The WSJ Editorial Board writes, more companies are backing away from DEI policies amid new public scrutiny
Our Take, With Doug Sheridan
The WSJ Editorial Board writes, more companies are backing away from DEI policies amid new public scrutiny, and the distiller Brown-Forman illustrates the trend. In an internal company email, the Brown-Forman Executive Leadership Team Wrote that since it launched its diversity initiatives in 2019 "the world has evolved, our business has changed, and the legal and external landscape has shifted dramatically, particularly within the United States."
Brown-Forman's email said it will end "quantitative workforce and supplier diversity ambitions," also known as race-based hiring, contracting and promotion. It will also end "participation in the Human Rights Campaign's Corporate Equality Index Survey."
The company added that it will be “reviewing training programs for consistency with an evolved strategy" and ensure that “executive incentives and employee goals are tied to business performance," a suggestion that perhaps they weren't closely linked before.
The Brown-Forman shift follows similar rollbacks at Harley-Davidson Motor Company, John Deere and Tractor Supply Company, which withdrew their major DEI initiatives this summer. Lowe's Companies, Inc.'s and Ford Motor Company announced similar changes this week and Ford Motor.

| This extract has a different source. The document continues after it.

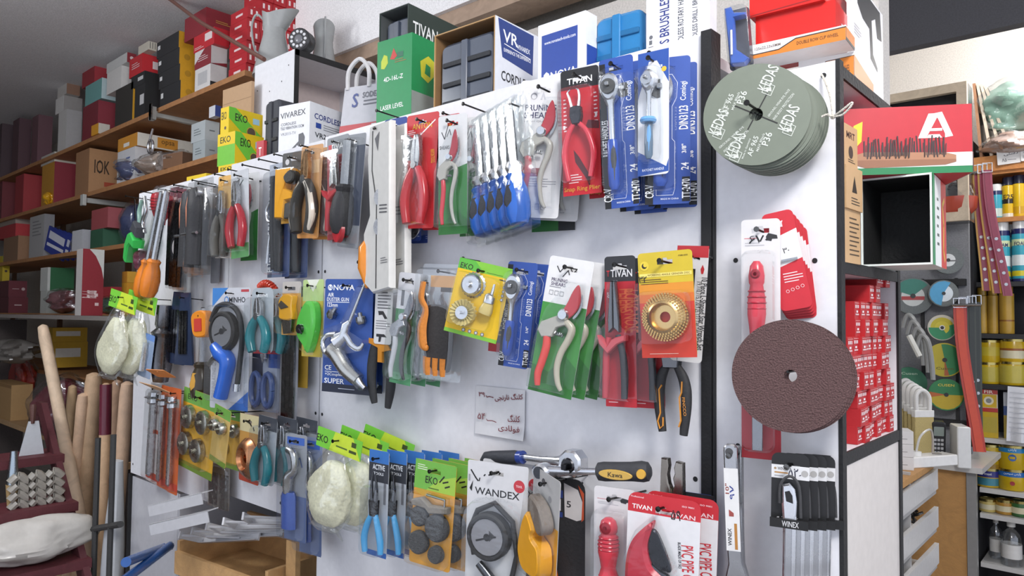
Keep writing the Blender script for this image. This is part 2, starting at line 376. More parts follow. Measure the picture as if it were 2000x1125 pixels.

Companies are wise to re-examine their policies. CEOs and corporate boards are obliged by law to have neutral hiring practices that don't discriminate by race, gender and so on. Progressives have leaned on business to abandon this neutrality in favor of discriminating by race.
In that sense companies are doing themselves a favor by warding off potential lawsuits to come. They are also steering companies back to their fundamental mission to focus on increasing shareholder value, rather than politics.
The Supreme Court's 2023 Students for Fair Admissions v. Harvard ruling concerned unconstitutional discrimination in college admissions. But Justice Gorsuch wrote in a concurrence that discrimination in all federally funded programs is also banned under Title VI of the 1964 Civil Rights Act.
Gorsuch's interpretation almost certainly applies to Title VII, and companies run the risk of becoming test cases if they don't abandon the DEI framework. State Attorneys General began warning companies about this last year. If businesses weren't listening then, they are now.
Our Take 1: The walk back of the terribly misguided commitments to willfully discriminate against certain groups in favor of other groups is a welcome development. It's nutty it ever got this far in the first place.
Our Take 2: The job of righting this ship won't be complete until the Business Roundtable reverses its—quite honestly, craven—decision to replace shareholder value with stakeholder value as the stated primary focus of the corporation. At the time, it was plainly obvious that stakeholder capitalism was never going to be a workable framework. It's even more obvious now.